Aberdeenshire boasts some of the finest castles in the country and this 3 day tour takes you to a wonderful cross section of medieval ruins and magnificent stately homes.

The castles reflect the fortunes of Scotland's most powerful families and provide a living backdrop to the history of this important region. The tour is made all the more interesting by staying at Terpersie castle, probably the smallest habitable castle in Scotland, recently restored to its former glory by a friend of mine.

This tour has been created for 2 people and is being offered as a prize at the live auction to be held at the 2014 Wallace Award Dinner in New York.

The Tour

Day 1. We meet at a pre-arranged rendezvous in Aberdeen at 10.00am. Our first visit is to Drum Castle, one of Scotland's oldest Tower houses. Here we will meet David Irvine, Chief of the Irvines, whose family were given the lands of Drum by Robert the Bruce in 1323.

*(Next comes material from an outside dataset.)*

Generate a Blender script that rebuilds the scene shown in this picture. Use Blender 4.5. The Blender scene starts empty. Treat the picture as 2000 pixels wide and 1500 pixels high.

The afternoon will be spent at Fyvie Castle, probably the grandest castle in Aberdeenshire. The charm of Fyvie ranges from its 13th-century origins to its stunning Edwardian interiors. The castle is home to a superb collection of arms, armour and paintings, including works by Raeburn and Gainsborough. Then to Terpersie Castle, the smallest habitable castle in Scotland. The home of my aunt, Kirstie Forbes Daranyi, where we will be staying for two nights.

Day 2. The morning is taken up with a personal tour of Craigievar Castle, which was my family's ancestral home, and is considered one of the jewels in the crown of the National Trust of Scotland. There is something truly unique about Craigievar. It is widely recognised as one of the best preserved and most authentic tower houses in Scotland.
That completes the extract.